What's ahead for drivers: car, van pools; bus rides

If your driving habits have not already changed, they are likely to in the next few years. Much greater use of car and van pooling and park-and-ride bus systems lies ahead for commuters, according on top federal and state transportation officials.

Other methods of public transport likely to become fairly common, according to these experts: shared taxi riding; government-subsidized taxi and van pooling service to replace costlier (in terms of public subsidies) bus routes; and use of school buses for midday shoppers.

The number of commuters using car or van pooling is climbing steadily each year, but the growth is "still sporadic, not as swift as it ought to be," says Angus Duncan, director of energy policy for the US Department of Transportation.

Last fall about 6,000 companies operated van pools, carrying more than 72,000 people daily, according to the National Association of Van Pool Operators. Now the number of companies has reached about 8,000 and is nearly doubling each year , says Robert Redmond of the Federal Highway Administration. No accurate nationwide estimates re available on the number of car pools, he said.

But it is clear that most drivers still commute alone.

To spur greater use of ride sharing, a term applied mostly to car and van pooling, President Carter recently asked Congress to set aside $2.5 billion over the next 10 years out of the windfall-profits tax expected from oil companies. The President also has requested $13 billion for conventional public transportation -- primarily bus and rail.

Until now, officials say, federal funds for nonconventional transportation have been in the same "pot" with federal highway funds -- competing in a sense and losing out most of the time. It is hoped that setting up a separate fund will encourage states to make greater use of more innovative transit programs.

Mr. Duncan, who is currently preparing a list of ways the $2.5 billion could be spent, singles out these items: purchasing or leasing vans for pooling programs; improving traffic-light coordination to speed up rush- hour flows; planning curbs on downtown parking (even to the point of eliminating some downtown parking); planning automobile drive-in engine inspections for fuel efficiency and exhaust emissions.

Do such programs depend on federal initiative? Probably not, says Charles Krouse, a staff member of the transportation subcommittee in the US House of Representatives. "I think you're going to see major alterations in transportation systems in the next few years, whether there are any [new] federal programs or not," he says.

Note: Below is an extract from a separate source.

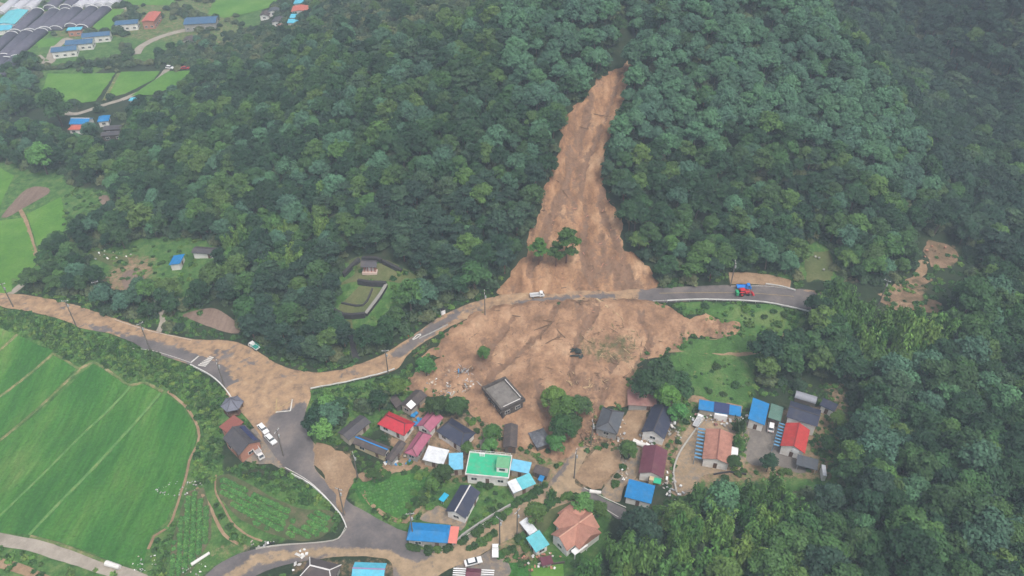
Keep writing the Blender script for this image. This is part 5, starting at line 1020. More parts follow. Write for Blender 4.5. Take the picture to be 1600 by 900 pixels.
wall_line('kerb', "655,842 662,855 690,865", .6, .3, M_KERB, 'short pale kerb round the corner in front of blue warehouse', 'kerb')
wall_line('retaining_wall', "1057,772 1052,740 1060,712 1074,690 1100,655", .8, .45, M_KERB, 'pale concrete retaining wall along left side of the concrete yard', 'wall')
path("566,766 580,788 606,808 634,815 650,800 668,772", 1.2, M_DIRT)
wall_line('retaining_wall', "655,530 690,513 700,508", .5, .3, WM['grey'], 'low grey wall remnant under the muddy road edge', 'wall')
wall_line('hedge_wall', "640,848 700,855 722,838 760,812 798,790", .8, .4, WM['grey'], 'grey garden wall along the street right of the blue warehouse', 'wall')
wall_line('garden_wall', "1115,742 1140,738 1166,742", .5, .3, M_STONE, 'dark low wall below the terracotta house', 'wall')
wall_line('garden_wall', "840,886 862,883 882,880", .9, .2, WM['dark'], 'dark fence behind the two small rice plots at bottom', 'fence')
def pole(px, py, label, h=11.5, lean=(0, 0), arms=1):
    g = G(px, py); r = empty('utility_pole', g); tag(r, label, 'utility pole'); b = MB(); b.tube((0, 0, -1), (lean[0], lean[1], h), .21, .13, 8); b.build('pole_shaft', M_POLEC, r)
    an = random.uniform(0, 3)
    for k in range(arms):
        z = h - .5 - k * 1.1; f = z / h; c = MB(); c.box((lean[0] * f, lean[1] * f, z), (2.2, .14, .14), an); a = c.build('crossarm', M_STEEL, r)
        for t in (-.9, 0, .9):
            q = MB(); q.tube((lean[0] * f + math.cos(an) * t, lean[1] * f + math.sin(an) * t, z + .06), (lean[0] * f + math.cos(an) * t, lean[1] * f + math.sin(an) * t, z + .38), .07, n=6); q.build('insulator', M_PARA, a)
    b = MB(); b.tube((lean[0] * .8 + .32, lean[1] * .8, h * .74), (lean[0] * .8 + .32, lean[1] * .8, h * .74 + .9), .26, n=8); b.build('transformer', M_STEEL, r)
for a in ((21, 480, 'utility pole at the left end of the muddy main road'), (119, 509, 'utility pole on lower road edge where mud gives way to asphalt'), (163, 477, 'utility pole beside orange earth patch above the main road'), (235, 548, 'utility pole on paddy side of road before the crosswalk'), (351, 605, 'utility pole on the kerb bend just past the crosswalk'),
          (607, 586, 'utility pole at end of white guardrail on the muddy bend'), (758, 496, 'utility pole standing at road edge where the mudslide crosses'), (559, 747, 'utility pole at the tip of the triangular grass plot'), (781, 850, 'utility pole beside the street next to the parked white van'), (443, 713, 'utility pole between white cars and the asphalt street'),
          (897, 748, 'utility pole between the muddy street and the mud filled plot'), (646, 843, 'utility pole in front of the blue warehouse roof'), (923, 698, 'utility pole in mud left of the grey hipped house'), (1141, 448, 'utility pole on hill side of road left of the blue truck'), (538, 806, 'utility pole on the white kerb at the junction'), (1373, 476, 'utility pole beside bare earth track right of the bamboo'), (808, 838, 'utility pole at the gate left of white and cyan sheds')):
    pole(*a[:2], a[2], random.uniform(10.5, 12.5))
for x, y, lb in ((519, 92, 'thin white mast left of the white dome on the hill'), (636, 74, 'thin white mast right of the white dome on the hill')):
    g = G(x, y); b = MB(); b.tube((0, 0, -.5), (0, 0, 9), .16, .1, 6); o = b.build('mast', M_WHITE); o.location = g; tag(o, lb, 'mast')

# ------------------------------------------------------------------ vehicles
def wheels(r, xs, y, rad, w=.24):
    for x in xs:
        for s in (-1, 1):
            b = MB(); b.tube((x, s * y - w / 2, rad), (x, s * y + w / 2, rad), rad, n=12); o = b.build('wheel', M_BLACK, r); q = MB(); q.tube((x, s * (y + w * .52) - .01, rad), (x, s * (y + w * .52) + .01, rad), rad * .6, n=10); q.build('rim', M_STEEL, o)
def slab(b, pts, z0, z1, in_=0.0):
    """box between two rectangles given as (x0,x1,halfwidth) bottom and top"""
    (a0, a1, aw), (c0, c1, cw) = pts; b.poly([(a0, -aw, z0), (a1, -aw, z0), (a1, aw, z0), (a0, aw, z0), (c0, -cw, z1), (c1, -cw, z1), (c1, cw, z1), (c0, cw, z1)], [(3, 2, 1, 0), (4, 5, 6, 7), (0, 1, 5, 4), (1, 2, 6, 5), (2, 3, 7, 6), (3, 0, 4, 7)])
M_LAMP = mat('headlamp_glass', (.7, .7, .68), .2, .05); M_TAIL = mat('tail_lamp', (.4, .02, .02), .3, .05)
def place(name, label, cat, p_rear, p_front, dz=.28, group=None, pitch=True):
    a, b_ = G(*p_rear), G(*p_front); c = (a + b_) / 2; r = empty(name, (c.x, c.y, float(H(c.x, c.y)) + dz), math.atan2(b_.y - a.y, b_.x - a.x)); return tag(r, label, cat, group)
def car(label, p_rear, p_front, paint=M_WHITE, suv=False):
    r = place('parked_car', label, 'car', p_rear, p_front); b = MB(); hz = .1 if suv else 0
    slab(b, ((-2.2, 2.2, .8), (-2.3, 2.28, .9)), .25, .62); slab(b, ((-2.3, 2.28, .9), (-2.22, 2.15, .84)), .62, .92 + hz); slab(b, ((1.0, 2.15, .83), (1.0, 1.9, .74)), .92 + hz, 1.0 + hz); slab(b, ((-2.22, -1.5, .83), (-2.05, -1.5, .74)), .92 + hz, .99 + hz)
    b.build('body', paint, r); b = MB(); x0 = -2.15 if suv else -1.75; slab(b, ((x0, 1.15, .81), (x0 + .45, .45, .64)), .922 + hz, 1.40 + hz * 3); g = b.build('windows', M_GLASS, r)
    b = MB(); slab(b, ((x0 + .42, .48, .655), (x0 + .5, .38, .60)), 1.40 + hz * 3, 1.46 + hz * 3); b.build('car_roof', paint, r); wheels(r, (-1.38, 1.4), .78, .32)
    for s in (-1, 1):
        b = MB(); b.box((2.22, s * .62, .68), (.14, .36, .16)); b.build('headlight', M_LAMP, r); b = MB(); b.box((-2.26, s * .62, .74), (.1, .34, .16)); b.build('tail_light', M_TAIL, r)
def truck(name, label, p_rear, p_front, cabm, bedm, cat='pickup truck', L=4.8, rack=None, dz=.28):
    r = place(name, label, cat, p_rear, p_front, dz); h = L / 2; b = MB(); slab(b, ((h - 1.55, h, .82), (h - 1.5, h - .05, .84)), .45, 1.15); slab(b, ((h - 1.5, h - .05, .84), (h - 1.45, h - .55, .74)), 1.15, 1.85); b.build('cab', cabm, r)
    b = MB(); b.poly([(h - .045, -.7, 1.2), (h - .045, .7, 1.2), (h - .48, .62, 1.76), (h - .48, -.62, 1.76)], [(0, 1, 2, 3)]); b.extrude([(-.86, 1.2), (.86, 1.2), (.8, 1.65), (-.8, 1.65)], 'x', h - 1.3, h - .6); b.build('windows', M_GLASS, r)
    b = MB(); b.box(((-h + h - 1.6) / 2, 0, .72), (L - 1.6, 1.66, .12)); bd = b.build('cargo_bed', bedm, r); b = MB()
    for s in (-1, 1): b.box(((-1.6) / 2, s * .81, .96), (L - 1.6, .05, .36))
    b.box((-h + .03, 0, .96), (.05, 1.56, .36)); b.box((h - 1.64, 0, 1.1), (.05, 1.56, .64)); b.build('side_gate', cabm, bd)
    b = MB(); b.box((-.2, 0, .5), (L - .6, .8, .2)); b.build('chassis', M_BLACK, r); wheels(r, (-h + .95, h - .75), .72, .34)
    for s in (-1, 1): b = MB(); b.box((h + .01, s * .6, .72), (.06, .3, .18)); b.build('headlight', M_LAMP, r)
    if rack:
        b = MB()
        for s in (-1, 1):
            for x in (-h + .1, -h + (L - 1.6) / 2, h - 1.75): b.tube((x, s * .8, .8), (x, s * .8, 2.0), .05, n=5)
            b.tube((-h + .1, s * .8, 2.0), (h - 1.75, s * .8, 2.0), .05, n=5); b.tube((-h + .1, s * .8, 1.5), (h - 1.75, s * .8, 1.5), .05, n=5)
        b.tube((-h + .1, -.8, 2.0), (-h + .1, .8, 2.0), .05, n=5); b.build('cargo_rack', rack, bd)
    return r
car('white sedan parked behind another white sedan beside the grey hall', (406, 666), (418, 680)); car('white sedan parked in front of another white sedan beside utility pole', (417, 682), (431, 697))
car('white sedan parked beside striped lean to at the bottom edge', (727, 884), (752, 877)); car('small white car parked in grey yard between blue and navy roofs', (1203, 677), (1205, 661), suv=True)
car('small white van far off at the bend of the track above pale fields', (262, 108), (270, 108), suv=True); car('small red car far off on the track right of the white van', (286, 109), (294, 108), mat('red_car_paint', (.35, .03, .03), .4, .05))
truck('pickup_truck', 'small white flatbed truck driving on the muddy road below the slide', (827, 466), (851, 463), M_WHITE, M_STEEL); truck('pickup_truck', 'grey and white pickup truck parked by the long blue roofed shed', (1086, 669), (1094, 654), M_WHITE, M_STEEL)
truck('pickup_truck', 'bright blue truck stopped on the clean road beside red tractor', (1150, 452), (1173, 452), mat('blue_truck_paint', (.02, .20, .62), .4, .05), mat('blue_bed_paint', (.03, .22, .6), .5, .1)); truck('pickup_truck', 'small white truck with green cargo rack at the muddy junction', (404, 549), (392, 540), M_WHITE, mat('green_bed_paint', (.02, .25, .2), .6, .1), rack=mat('green_rack_paint', (.02, .32, .26), .5, .1), L=4.2)
truck('pickup_truck', 'pale grey covered truck parked at lower end of the grey hall', (401, 706), (410, 719), M_PARA, M_STEEL, rack=M_WHITE, L=4.6); truck('mini_truck', 'small white van parked in the garden by the street pole', (774, 874), (774, 855), M_WHITE, M_WHITE, 'van', 3.8)
M_REDP = mat('red_tractor_paint', (.50, .025, .035), .45, .06)
r = place('tractor', 'red farm tractor with front loader beside the blue truck on the road', 'tractor', (1153, 462), (1170, 461)); b = MB(); slab(b, ((.2, 1.9, .42), (.2, 1.8, .36)), .7, 1.35); b.build('bonnet', M_REDP, r)
b = MB(); slab(b, ((-1.5, .3, .75), (-1.3, .1, .62)), 1.1, 2.2); b.build('windows', M_GLASS, r); b = MB(); slab(b, ((-1.55, .25, .8), (-1.45, .15, .72)), 2.2, 2.4); b.build('cab_roof', M_REDP, r)
for s in (-1, 1):
    b = MB(); b.tube((-.9, s * .85 - .25, .8), (-.9, s * .85 + .25, .8), .8, n=14); o = b.build('wheel', M_BLACK, r); q = MB(); q.tube((-.9, s * 1.11 - .01, .8), (-.9, s * 1.11 + .01, .8), .42, n=10); q.build('rim', M_REDP, o)
    b = MB(); b.tube((1.4, s * .7 - .16, .48), (1.4, s * .7 + .16, .48), .48, n=12); b.build('wheel', M_BLACK, r); b = MB(); b.box((-.9, s * .85, 1.66), (1.5, .5, .1)); b.build('mudguard', M_REDP, r)
    b = MB(); b.chain([(.2, s * .6, 1.5), (1.6, s * .6, 1.6), (2.8, s * .6, .6)], [.09, .09, .08], 5); b.build('loader_arm', M_REDP, r)
b = MB(); b.extrude([(2.75, .2), (3.5, .2), (3.5, .3), (2.9, .35), (2.9, .9), (2.75, .9)], 'y', -.95, .95); b.build('bucket', M_REDP, r)
b = MB(); b.box((-2.3, 0, 1.0), (.9, 1.7, 1.2)); b.build('rear_box', mat('green_implement_paint', (.03, .30, .13), .6, .1), r)
g = G(692, 490); r = empty('utility_cabinet', g, .5); tag(r, 'small white roadside cabinet with dark top at the wood edge', 'utility cabinet'); b = MB(); b.box((0, 0, .8), (1.4, 1.1, 2.2)); b.build('cabinet_body', M_WHITE, r); b = MB(); b.box((0, 0, 1.97), (1.6, 1.3, .14)); b.build('cabinet_top', M_BLACK, r)
r = place('scooter', 'dark scooter with white box standing by the lower road kerb', 'scooter', (420, 853), (428, 850)); wheels_ = [(-.6, .28), (.65, .28)]
for x, q in wheels_: b = MB(); b.tube((x, -.07, q), (x, .07, q), q, n=10); b.build('wheel', M_BLACK, r)
b = MB(); slab(b, ((-.7, .3, .2), (-.7, .1, .16)), .35, .8); b.chain([(.65, 0, .3), (.5, 0, .95)], [.08, .05], 5); b.build('body', M_BLACK, r); b = MB(); b.box((-.65, 0, 1.05), (.5, .5, .45)); b.build('cargo_box', M_WHITE, r)
for x, y, lb in ((638, 526, 'orange traffic cone at the edge of the road lane by the bank'),): b = MB(); b.tube((0, 0, .1), (0, 0, .9), .3, .06, 10); b.box((0, 0, .15), (.7, .7, .08)); o = b.build('traffic_cone', RM['orange']); o.location = G(x, y); tag(o, lb, 'traffic cone')
for x, y, L, w, a, lb in ((178, 886, 4.2, 1.5, -.3, 'white roll of sheeting lying on the concrete track below paddies'), (314, 875, 5.0, .9, .75, 'long white sheet bundle lying at the end of the vegetable rows'), (930, 771, 3.2, 1.1, -.15, 'cream coloured slab lying beside the dark side road'), (998, 696, 3.6, 1.6, -.5, 'pale overturned tub lying in mud behind the maroon roof'), (1157, 404, 0, 0, 0, '')):
    if L: b = MB(); b.tube((-L / 2, 0, w / 2), (L / 2, 0, w / 2), w / 2, w * .42, 10); o = b.build('sheet_bundle', M_PARA); g = G(x, y); o.location = (g.x, g.y, g.z + .15); o.rotation_euler = (0, 0, a); tag(o, lb, 'bundle')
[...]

The rising price of gasoline and uncertainty of supply will prompt the changes, Mr. Krouse suggests.

Prof. Frank W. Davis Jr., a transportation specialist at the University of Tennessee, suggests that continued major federal funding of traditional public transit will discourage private initiatives for alternative methods.Fewer federal purchases of vehicles for social programs would encourage private operators to provide the transportation at a lower cost, he thinks.

Some encouragements, however, are not a question of funding. An aide to US Rep. Robert Young (D) of Missouri points out that van pool drivers in most states face an unappealing burden of tax and safety requirements designed for mass transit drivers.

Among teh nonconventional transit programs already in use around the US are these:

* In Marin County, north of San Francisco, the regional transportation agency has been leasing vans for commuter van pooling instead of extending costlier (in terms of money and fuel efficiency) bus lines to outlying areas.

* In Portsmouth, Va., $1 gets you up to a 10-mile taxi ride from the Tower Mall Shopping Center. The regional transit authority pays taxi drivers $2.60 a ride -- but that is cheaper than bus-route subsidies.